§ **Short task**
Please give back word for word the lines below, from the first one through the one with "(M_DARKTRIM, M_DARKTRIM), fw=.12)".

§ **Data shown**

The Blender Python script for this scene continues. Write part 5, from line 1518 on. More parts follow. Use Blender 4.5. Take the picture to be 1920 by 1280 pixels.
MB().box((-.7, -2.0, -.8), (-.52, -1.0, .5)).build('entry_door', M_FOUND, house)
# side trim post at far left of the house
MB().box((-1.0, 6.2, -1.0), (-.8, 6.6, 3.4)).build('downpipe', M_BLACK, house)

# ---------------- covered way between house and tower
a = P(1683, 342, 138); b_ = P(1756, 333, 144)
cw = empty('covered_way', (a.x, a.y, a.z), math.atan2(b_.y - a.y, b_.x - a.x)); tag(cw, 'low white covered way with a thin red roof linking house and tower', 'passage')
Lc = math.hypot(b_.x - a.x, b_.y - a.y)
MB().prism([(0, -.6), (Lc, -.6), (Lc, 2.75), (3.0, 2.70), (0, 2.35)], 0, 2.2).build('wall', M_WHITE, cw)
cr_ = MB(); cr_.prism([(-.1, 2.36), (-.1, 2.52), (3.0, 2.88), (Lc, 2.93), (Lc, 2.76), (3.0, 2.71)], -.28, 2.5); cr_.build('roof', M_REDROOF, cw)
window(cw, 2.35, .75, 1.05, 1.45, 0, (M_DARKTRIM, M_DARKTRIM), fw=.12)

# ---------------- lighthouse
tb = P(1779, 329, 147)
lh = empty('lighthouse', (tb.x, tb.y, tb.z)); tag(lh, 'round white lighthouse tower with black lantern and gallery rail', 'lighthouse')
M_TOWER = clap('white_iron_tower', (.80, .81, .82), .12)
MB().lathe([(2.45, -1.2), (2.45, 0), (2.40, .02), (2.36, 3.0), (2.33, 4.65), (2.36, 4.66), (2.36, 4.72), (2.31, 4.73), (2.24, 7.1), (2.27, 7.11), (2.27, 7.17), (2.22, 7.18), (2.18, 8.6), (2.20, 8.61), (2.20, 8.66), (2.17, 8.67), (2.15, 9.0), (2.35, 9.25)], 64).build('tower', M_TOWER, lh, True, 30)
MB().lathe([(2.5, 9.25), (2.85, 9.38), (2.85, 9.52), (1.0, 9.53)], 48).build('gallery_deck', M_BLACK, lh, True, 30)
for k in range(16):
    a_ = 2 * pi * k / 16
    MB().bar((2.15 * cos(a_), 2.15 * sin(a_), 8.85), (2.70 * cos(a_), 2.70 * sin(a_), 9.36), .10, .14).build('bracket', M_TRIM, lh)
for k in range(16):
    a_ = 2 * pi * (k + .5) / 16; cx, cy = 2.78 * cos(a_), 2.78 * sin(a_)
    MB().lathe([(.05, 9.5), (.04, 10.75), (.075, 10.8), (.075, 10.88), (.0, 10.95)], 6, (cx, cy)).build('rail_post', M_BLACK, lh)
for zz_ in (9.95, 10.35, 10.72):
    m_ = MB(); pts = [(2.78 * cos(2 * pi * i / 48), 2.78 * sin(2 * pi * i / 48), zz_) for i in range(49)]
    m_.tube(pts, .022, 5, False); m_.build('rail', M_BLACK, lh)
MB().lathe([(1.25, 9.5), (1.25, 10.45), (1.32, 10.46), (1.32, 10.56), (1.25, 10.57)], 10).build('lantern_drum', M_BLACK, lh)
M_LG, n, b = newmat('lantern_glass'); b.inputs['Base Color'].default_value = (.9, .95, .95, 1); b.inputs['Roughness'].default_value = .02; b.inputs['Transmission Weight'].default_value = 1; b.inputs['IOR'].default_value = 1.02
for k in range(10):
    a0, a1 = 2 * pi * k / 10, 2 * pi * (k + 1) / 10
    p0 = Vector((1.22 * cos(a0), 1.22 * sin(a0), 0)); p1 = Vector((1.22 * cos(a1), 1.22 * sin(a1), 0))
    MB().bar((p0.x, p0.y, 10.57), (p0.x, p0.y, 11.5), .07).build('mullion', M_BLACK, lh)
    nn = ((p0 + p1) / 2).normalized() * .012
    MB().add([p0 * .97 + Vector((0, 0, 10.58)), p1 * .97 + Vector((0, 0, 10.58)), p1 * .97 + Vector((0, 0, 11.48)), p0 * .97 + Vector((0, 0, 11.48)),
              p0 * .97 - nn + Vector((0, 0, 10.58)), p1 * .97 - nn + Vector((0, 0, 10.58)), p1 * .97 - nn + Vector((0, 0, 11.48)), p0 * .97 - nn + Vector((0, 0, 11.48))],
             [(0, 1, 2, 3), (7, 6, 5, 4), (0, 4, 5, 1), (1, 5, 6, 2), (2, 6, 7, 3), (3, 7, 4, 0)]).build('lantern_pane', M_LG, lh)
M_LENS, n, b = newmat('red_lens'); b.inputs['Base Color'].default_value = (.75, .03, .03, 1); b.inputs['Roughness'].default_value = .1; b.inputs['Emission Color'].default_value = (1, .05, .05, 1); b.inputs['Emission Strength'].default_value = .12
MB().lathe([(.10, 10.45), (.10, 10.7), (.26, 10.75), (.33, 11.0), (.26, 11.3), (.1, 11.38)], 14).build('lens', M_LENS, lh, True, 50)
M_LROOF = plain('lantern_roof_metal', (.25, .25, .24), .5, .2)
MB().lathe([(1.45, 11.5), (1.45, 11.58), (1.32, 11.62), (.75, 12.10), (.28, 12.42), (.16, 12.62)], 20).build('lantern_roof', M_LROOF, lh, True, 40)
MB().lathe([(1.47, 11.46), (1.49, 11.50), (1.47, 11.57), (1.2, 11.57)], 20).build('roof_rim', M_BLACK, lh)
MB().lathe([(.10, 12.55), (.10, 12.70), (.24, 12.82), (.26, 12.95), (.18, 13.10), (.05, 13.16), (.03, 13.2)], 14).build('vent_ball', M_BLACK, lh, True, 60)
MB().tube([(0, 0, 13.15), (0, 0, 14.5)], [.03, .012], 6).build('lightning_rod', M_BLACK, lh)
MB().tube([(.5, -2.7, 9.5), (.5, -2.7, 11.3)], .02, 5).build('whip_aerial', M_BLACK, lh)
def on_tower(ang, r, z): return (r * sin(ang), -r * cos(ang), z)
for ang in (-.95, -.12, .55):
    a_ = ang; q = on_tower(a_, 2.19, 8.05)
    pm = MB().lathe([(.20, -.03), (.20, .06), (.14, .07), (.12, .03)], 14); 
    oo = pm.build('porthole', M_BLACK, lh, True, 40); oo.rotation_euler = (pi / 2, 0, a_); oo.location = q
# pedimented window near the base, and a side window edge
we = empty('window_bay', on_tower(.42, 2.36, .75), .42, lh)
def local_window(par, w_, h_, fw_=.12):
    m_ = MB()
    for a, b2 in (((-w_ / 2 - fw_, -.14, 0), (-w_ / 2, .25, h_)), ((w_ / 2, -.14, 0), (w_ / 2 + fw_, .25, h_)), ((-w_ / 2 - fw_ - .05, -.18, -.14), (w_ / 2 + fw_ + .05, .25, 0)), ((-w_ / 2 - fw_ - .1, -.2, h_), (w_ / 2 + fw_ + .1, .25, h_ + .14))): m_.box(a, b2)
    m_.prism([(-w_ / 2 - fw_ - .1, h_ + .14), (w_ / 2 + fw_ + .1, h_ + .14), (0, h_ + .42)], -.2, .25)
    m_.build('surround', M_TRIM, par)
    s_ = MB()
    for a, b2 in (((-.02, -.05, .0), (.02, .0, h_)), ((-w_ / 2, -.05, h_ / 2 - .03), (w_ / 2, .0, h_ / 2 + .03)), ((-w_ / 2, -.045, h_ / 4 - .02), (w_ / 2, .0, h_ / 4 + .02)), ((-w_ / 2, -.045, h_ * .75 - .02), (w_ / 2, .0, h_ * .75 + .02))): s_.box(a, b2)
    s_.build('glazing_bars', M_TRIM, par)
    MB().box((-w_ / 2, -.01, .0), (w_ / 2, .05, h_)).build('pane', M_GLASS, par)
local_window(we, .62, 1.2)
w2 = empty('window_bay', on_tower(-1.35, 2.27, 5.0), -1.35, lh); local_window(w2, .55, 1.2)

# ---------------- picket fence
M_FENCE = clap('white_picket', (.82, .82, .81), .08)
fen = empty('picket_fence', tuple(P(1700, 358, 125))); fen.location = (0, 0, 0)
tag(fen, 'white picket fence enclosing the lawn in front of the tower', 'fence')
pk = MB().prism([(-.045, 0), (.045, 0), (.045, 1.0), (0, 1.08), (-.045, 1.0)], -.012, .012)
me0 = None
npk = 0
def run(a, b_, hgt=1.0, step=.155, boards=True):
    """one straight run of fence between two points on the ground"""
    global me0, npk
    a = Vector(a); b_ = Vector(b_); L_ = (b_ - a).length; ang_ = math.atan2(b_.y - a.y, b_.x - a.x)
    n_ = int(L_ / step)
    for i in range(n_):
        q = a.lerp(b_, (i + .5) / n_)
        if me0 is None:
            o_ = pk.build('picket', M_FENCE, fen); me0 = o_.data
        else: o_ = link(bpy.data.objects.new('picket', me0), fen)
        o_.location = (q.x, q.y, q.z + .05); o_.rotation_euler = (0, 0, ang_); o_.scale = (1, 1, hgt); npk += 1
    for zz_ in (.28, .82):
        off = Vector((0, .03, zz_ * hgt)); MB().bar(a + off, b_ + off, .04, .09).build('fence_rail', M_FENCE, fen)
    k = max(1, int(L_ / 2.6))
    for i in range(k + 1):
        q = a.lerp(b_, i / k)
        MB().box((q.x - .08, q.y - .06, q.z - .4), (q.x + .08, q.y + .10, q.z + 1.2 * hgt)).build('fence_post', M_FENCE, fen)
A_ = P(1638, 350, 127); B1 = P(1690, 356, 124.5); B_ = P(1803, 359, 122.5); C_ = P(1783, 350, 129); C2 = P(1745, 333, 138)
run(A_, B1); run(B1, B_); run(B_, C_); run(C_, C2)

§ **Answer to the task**
The Blender Python script for this scene continues. Write part 5, from line 1518 on. More parts follow. Use Blender 4.5. Take the picture to be 1920 by 1280 pixels.
MB().box((-.7, -2.0, -.8), (-.52, -1.0, .5)).build('entry_door', M_FOUND, house)
# side trim post at far left of the house
MB().box((-1.0, 6.2, -1.0), (-.8, 6.6, 3.4)).build('downpipe', M_BLACK, house)

# ---------------- covered way between house and tower
a = P(1683, 342, 138); b_ = P(1756, 333, 144)
cw = empty('covered_way', (a.x, a.y, a.z), math.atan2(b_.y - a.y, b_.x - a.x)); tag(cw, 'low white covered way with a thin red roof linking house and tower', 'passage')
Lc = math.hypot(b_.x - a.x, b_.y - a.y)
MB().prism([(0, -.6), (Lc, -.6), (Lc, 2.75), (3.0, 2.70), (0, 2.35)], 0, 2.2).build('wall', M_WHITE, cw)
cr_ = MB(); cr_.prism([(-.1, 2.36), (-.1, 2.52), (3.0, 2.88), (Lc, 2.93), (Lc, 2.76), (3.0, 2.71)], -.28, 2.5); cr_.build('roof', M_REDROOF, cw)
window(cw, 2.35, .75, 1.05, 1.45, 0, (M_DARKTRIM, M_DARKTRIM), fw=.12)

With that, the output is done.